╭──

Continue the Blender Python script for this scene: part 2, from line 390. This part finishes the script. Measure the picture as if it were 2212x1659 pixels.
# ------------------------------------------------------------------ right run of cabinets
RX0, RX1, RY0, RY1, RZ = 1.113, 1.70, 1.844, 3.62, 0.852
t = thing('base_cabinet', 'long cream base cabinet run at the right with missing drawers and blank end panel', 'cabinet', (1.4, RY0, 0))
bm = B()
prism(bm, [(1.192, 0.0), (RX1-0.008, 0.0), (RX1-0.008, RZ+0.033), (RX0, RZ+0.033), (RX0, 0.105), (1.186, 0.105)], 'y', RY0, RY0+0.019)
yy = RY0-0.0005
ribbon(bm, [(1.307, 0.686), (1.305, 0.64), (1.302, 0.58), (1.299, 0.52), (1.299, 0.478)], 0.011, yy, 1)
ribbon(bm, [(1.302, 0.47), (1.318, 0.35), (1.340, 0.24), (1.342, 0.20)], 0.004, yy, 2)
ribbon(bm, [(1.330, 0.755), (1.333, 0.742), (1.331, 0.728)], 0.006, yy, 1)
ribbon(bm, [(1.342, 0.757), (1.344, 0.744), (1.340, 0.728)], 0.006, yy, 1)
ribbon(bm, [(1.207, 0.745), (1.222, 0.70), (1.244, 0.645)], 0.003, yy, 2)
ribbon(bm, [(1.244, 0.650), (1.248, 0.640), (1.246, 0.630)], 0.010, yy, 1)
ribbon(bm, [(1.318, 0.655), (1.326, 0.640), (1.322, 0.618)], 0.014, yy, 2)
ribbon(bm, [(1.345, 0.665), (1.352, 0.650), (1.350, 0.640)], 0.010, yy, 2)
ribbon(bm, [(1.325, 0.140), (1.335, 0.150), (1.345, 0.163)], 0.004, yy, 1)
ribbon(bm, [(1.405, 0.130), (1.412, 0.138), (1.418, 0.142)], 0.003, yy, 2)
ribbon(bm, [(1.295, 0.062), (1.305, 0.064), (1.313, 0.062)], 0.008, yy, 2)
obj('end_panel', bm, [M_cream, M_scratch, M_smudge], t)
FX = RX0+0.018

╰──

• What you will do
Write the data out again in full and exactly.

• Solution
Continue the Blender Python script for this scene: part 2, from line 390. This part finishes the script. Measure the picture as if it were 2212x1659 pixels.
# ------------------------------------------------------------------ right run of cabinets
RX0, RX1, RY0, RY1, RZ = 1.113, 1.70, 1.844, 3.62, 0.852
t = thing('base_cabinet', 'long cream base cabinet run at the right with missing drawers and blank end panel', 'cabinet', (1.4, RY0, 0))
bm = B()
prism(bm, [(1.192, 0.0), (RX1-0.008, 0.0), (RX1-0.008, RZ+0.033), (RX0, RZ+0.033), (RX0, 0.105), (1.186, 0.105)], 'y', RY0, RY0+0.019)
yy = RY0-0.0005
ribbon(bm, [(1.307, 0.686), (1.305, 0.64), (1.302, 0.58), (1.299, 0.52), (1.299, 0.478)], 0.011, yy, 1)
ribbon(bm, [(1.302, 0.47), (1.318, 0.35), (1.340, 0.24), (1.342, 0.20)], 0.004, yy, 2)
ribbon(bm, [(1.330, 0.755), (1.333, 0.742), (1.331, 0.728)], 0.006, yy, 1)
ribbon(bm, [(1.342, 0.757), (1.344, 0.744), (1.340, 0.728)], 0.006, yy, 1)
ribbon(bm, [(1.207, 0.745), (1.222, 0.70), (1.244, 0.645)], 0.003, yy, 2)
ribbon(bm, [(1.244, 0.650), (1.248, 0.640), (1.246, 0.630)], 0.010, yy, 1)
ribbon(bm, [(1.318, 0.655), (1.326, 0.640), (1.322, 0.618)], 0.014, yy, 2)
ribbon(bm, [(1.345, 0.665), (1.352, 0.650), (1.350, 0.640)], 0.010, yy, 2)
ribbon(bm, [(1.325, 0.140), (1.335, 0.150), (1.345, 0.163)], 0.004, yy, 1)
ribbon(bm, [(1.405, 0.130), (1.412, 0.138), (1.418, 0.142)], 0.003, yy, 2)
ribbon(bm, [(1.295, 0.062), (1.305, 0.064), (1.313, 0.062)], 0.008, yy, 2)
obj('end_panel', bm, [M_cream, M_scratch, M_smudge], t)
FX = RX0+0.018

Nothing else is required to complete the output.